▶ _TASK GOAL_:
Where a line contains the word "scene", copy that line.

---*---

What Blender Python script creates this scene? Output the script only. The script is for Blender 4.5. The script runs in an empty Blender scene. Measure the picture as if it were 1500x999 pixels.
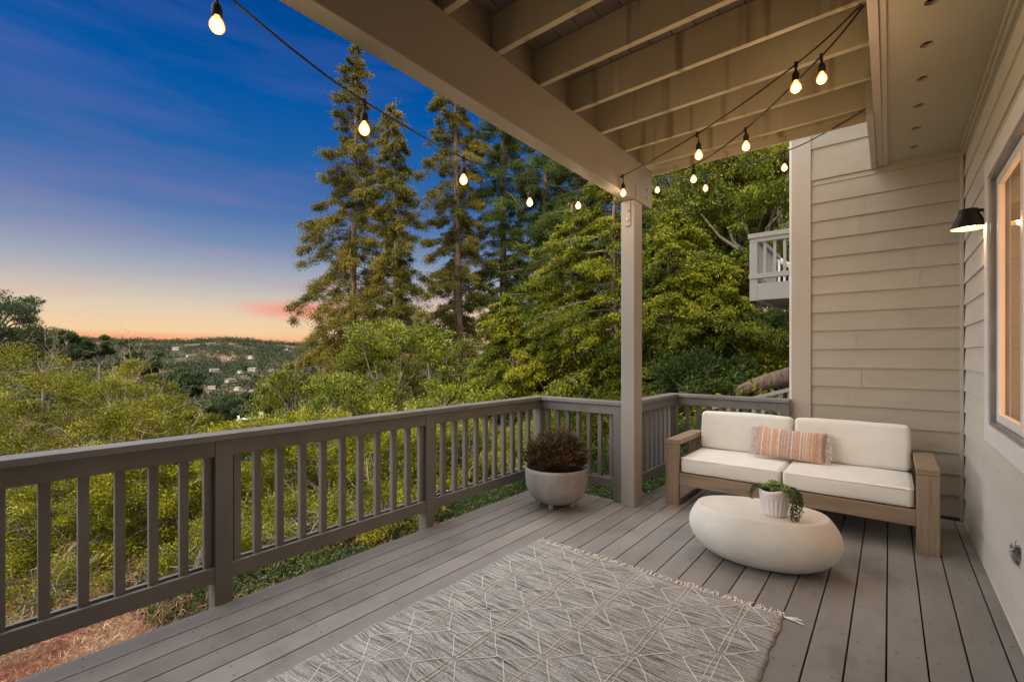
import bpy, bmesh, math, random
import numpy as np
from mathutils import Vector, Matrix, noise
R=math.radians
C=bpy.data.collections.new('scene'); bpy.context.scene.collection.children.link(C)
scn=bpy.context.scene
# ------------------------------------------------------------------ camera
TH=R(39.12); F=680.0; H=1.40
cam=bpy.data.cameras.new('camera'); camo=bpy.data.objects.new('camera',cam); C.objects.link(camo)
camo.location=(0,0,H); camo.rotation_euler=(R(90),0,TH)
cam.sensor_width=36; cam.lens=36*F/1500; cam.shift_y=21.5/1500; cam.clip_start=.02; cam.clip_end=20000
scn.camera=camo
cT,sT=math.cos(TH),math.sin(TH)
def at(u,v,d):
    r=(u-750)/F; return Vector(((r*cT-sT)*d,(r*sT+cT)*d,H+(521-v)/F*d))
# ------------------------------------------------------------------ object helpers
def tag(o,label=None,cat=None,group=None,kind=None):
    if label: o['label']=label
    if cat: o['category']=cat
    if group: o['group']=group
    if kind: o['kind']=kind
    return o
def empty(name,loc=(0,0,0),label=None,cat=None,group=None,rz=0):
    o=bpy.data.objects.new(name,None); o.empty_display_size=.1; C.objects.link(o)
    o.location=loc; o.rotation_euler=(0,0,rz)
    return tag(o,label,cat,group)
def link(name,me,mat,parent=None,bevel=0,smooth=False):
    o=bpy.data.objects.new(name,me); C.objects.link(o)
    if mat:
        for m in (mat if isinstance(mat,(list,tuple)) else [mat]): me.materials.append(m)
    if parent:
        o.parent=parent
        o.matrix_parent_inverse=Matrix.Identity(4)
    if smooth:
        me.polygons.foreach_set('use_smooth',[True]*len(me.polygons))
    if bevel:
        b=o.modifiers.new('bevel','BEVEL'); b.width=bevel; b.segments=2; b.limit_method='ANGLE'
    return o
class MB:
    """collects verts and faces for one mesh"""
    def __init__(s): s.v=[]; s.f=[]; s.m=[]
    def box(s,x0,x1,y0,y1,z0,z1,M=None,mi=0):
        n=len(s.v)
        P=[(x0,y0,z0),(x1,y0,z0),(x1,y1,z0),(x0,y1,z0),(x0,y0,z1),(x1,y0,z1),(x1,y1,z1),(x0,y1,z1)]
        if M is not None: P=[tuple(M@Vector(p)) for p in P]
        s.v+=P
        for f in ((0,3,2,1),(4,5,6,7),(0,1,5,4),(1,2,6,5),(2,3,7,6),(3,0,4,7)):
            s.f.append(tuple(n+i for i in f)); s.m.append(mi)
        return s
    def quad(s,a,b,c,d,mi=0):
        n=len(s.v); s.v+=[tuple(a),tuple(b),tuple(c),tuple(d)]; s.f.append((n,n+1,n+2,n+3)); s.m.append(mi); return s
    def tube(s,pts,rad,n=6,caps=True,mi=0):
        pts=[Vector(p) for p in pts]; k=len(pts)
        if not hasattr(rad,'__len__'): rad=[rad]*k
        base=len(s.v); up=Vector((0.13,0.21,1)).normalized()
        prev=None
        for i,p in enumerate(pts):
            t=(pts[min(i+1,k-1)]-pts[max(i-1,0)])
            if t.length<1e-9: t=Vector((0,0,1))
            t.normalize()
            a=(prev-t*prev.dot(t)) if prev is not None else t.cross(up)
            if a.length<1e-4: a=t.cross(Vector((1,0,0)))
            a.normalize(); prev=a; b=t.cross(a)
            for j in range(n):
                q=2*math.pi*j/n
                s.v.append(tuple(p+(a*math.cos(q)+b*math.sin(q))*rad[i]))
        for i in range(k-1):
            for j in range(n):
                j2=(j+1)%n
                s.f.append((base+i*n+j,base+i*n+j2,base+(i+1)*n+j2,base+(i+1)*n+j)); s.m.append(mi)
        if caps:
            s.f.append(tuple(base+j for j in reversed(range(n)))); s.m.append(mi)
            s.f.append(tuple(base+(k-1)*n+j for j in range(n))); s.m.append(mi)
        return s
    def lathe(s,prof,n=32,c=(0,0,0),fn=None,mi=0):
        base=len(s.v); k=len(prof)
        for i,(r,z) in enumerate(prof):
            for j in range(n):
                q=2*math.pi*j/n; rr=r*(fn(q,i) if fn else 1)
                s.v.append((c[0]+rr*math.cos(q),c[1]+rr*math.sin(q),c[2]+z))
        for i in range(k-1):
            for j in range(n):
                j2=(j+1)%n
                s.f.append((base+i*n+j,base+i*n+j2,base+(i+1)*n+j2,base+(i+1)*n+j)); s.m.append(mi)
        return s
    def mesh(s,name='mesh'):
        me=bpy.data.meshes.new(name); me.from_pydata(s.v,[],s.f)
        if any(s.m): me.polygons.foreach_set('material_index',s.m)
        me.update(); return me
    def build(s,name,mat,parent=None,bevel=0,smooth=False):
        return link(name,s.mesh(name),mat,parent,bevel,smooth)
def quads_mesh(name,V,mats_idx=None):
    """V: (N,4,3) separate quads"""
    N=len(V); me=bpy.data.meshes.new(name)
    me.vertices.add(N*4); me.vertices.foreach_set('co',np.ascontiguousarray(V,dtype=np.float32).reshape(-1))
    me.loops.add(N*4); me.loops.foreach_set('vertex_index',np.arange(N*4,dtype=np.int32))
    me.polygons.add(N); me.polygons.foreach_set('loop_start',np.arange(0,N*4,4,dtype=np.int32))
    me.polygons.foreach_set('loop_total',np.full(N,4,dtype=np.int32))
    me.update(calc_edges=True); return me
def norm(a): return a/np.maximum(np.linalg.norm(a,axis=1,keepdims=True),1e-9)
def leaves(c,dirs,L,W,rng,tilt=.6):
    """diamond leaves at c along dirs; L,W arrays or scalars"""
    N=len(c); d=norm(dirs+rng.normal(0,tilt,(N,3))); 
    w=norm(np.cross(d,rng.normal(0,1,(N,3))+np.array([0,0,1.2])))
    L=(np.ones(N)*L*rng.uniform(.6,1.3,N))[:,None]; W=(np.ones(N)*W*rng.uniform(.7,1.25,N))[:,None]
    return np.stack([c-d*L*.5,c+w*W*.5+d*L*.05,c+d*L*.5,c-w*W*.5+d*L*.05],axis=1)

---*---

▶ _RESPONSE_:
What Blender Python script creates this scene? Output the script only. The script is for Blender 4.5. The script runs in an empty Blender scene. Measure the picture as if it were 1500x999 pixels.
C=bpy.data.collections.new('scene'); bpy.context.scene.collection.children.link(C)
scn=bpy.context.scene